> [Material]
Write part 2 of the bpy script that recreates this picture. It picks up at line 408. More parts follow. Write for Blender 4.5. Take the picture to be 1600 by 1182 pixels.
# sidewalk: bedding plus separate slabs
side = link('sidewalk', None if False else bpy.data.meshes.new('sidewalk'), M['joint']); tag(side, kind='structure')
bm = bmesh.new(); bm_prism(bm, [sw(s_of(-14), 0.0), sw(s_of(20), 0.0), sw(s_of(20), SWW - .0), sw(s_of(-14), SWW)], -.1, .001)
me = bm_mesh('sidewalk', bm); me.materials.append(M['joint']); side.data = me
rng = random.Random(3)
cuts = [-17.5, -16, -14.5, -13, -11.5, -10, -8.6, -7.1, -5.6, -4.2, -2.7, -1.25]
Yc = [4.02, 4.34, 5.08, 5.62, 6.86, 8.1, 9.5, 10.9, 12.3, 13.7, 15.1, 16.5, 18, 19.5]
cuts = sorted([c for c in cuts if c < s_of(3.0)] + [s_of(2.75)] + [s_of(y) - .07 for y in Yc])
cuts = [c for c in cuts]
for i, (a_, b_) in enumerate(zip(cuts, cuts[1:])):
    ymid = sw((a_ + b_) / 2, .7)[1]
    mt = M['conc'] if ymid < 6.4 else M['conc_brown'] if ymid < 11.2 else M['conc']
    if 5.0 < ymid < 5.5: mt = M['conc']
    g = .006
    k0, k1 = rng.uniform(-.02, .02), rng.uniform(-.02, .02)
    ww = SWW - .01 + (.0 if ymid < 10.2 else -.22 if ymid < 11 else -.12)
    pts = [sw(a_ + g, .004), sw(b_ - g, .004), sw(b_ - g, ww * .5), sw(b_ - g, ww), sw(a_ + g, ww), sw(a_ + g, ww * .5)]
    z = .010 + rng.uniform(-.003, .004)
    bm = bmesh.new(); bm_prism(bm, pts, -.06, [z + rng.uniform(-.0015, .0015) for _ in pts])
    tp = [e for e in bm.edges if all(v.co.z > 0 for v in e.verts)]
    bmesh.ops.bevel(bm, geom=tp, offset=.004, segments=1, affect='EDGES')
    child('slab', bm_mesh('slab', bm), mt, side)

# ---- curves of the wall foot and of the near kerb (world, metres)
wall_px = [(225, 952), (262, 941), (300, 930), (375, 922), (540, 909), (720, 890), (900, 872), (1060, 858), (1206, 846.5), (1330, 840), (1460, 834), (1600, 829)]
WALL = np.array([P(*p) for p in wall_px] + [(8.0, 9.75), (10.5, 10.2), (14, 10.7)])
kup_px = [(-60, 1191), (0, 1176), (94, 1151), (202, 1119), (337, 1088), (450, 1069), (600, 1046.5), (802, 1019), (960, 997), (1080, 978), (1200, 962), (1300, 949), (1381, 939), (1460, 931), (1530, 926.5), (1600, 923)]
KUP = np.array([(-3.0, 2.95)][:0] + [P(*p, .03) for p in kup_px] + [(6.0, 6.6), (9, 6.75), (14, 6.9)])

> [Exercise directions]
Could you quote the material above in full, exactly as it stands?

> [Complete response]
Write part 2 of the bpy script that recreates this picture. It picks up at line 408. More parts follow. Write for Blender 4.5. Take the picture to be 1600 by 1182 pixels.
# sidewalk: bedding plus separate slabs
side = link('sidewalk', None if False else bpy.data.meshes.new('sidewalk'), M['joint']); tag(side, kind='structure')
bm = bmesh.new(); bm_prism(bm, [sw(s_of(-14), 0.0), sw(s_of(20), 0.0), sw(s_of(20), SWW - .0), sw(s_of(-14), SWW)], -.1, .001)
me = bm_mesh('sidewalk', bm); me.materials.append(M['joint']); side.data = me
rng = random.Random(3)
cuts = [-17.5, -16, -14.5, -13, -11.5, -10, -8.6, -7.1, -5.6, -4.2, -2.7, -1.25]
Yc = [4.02, 4.34, 5.08, 5.62, 6.86, 8.1, 9.5, 10.9, 12.3, 13.7, 15.1, 16.5, 18, 19.5]
cuts = sorted([c for c in cuts if c < s_of(3.0)] + [s_of(2.75)] + [s_of(y) - .07 for y in Yc])
cuts = [c for c in cuts]
for i, (a_, b_) in enumerate(zip(cuts, cuts[1:])):
    ymid = sw((a_ + b_) / 2, .7)[1]
    mt = M['conc'] if ymid < 6.4 else M['conc_brown'] if ymid < 11.2 else M['conc']
    if 5.0 < ymid < 5.5: mt = M['conc']
    g = .006
    k0, k1 = rng.uniform(-.02, .02), rng.uniform(-.02, .02)
    ww = SWW - .01 + (.0 if ymid < 10.2 else -.22 if ymid < 11 else -.12)
    pts = [sw(a_ + g, .004), sw(b_ - g, .004), sw(b_ - g, ww * .5), sw(b_ - g, ww), sw(a_ + g, ww), sw(a_ + g, ww * .5)]
    z = .010 + rng.uniform(-.003, .004)
    bm = bmesh.new(); bm_prism(bm, pts, -.06, [z + rng.uniform(-.0015, .0015) for _ in pts])
    tp = [e for e in bm.edges if all(v.co.z > 0 for v in e.verts)]
    bmesh.ops.bevel(bm, geom=tp, offset=.004, segments=1, affect='EDGES')
    child('slab', bm_mesh('slab', bm), mt, side)

# ---- curves of the wall foot and of the near kerb (world, metres)
wall_px = [(225, 952), (262, 941), (300, 930), (375, 922), (540, 909), (720, 890), (900, 872), (1060, 858), (1206, 846.5), (1330, 840), (1460, 834), (1600, 829)]
WALL = np.array([P(*p) for p in wall_px] + [(8.0, 9.75), (10.5, 10.2), (14, 10.7)])
kup_px = [(-60, 1191), (0, 1176), (94, 1151), (202, 1119), (337, 1088), (450, 1069), (600, 1046.5), (802, 1019), (960, 997), (1080, 978), (1200, 962), (1300, 949), (1381, 939), (1460, 931), (1530, 926.5), (1600, 923)]
KUP = np.array([(-3.0, 2.95)][:0] + [P(*p, .03) for p in kup_px] + [(6.0, 6.6), (9, 6.75), (14, 6.9)])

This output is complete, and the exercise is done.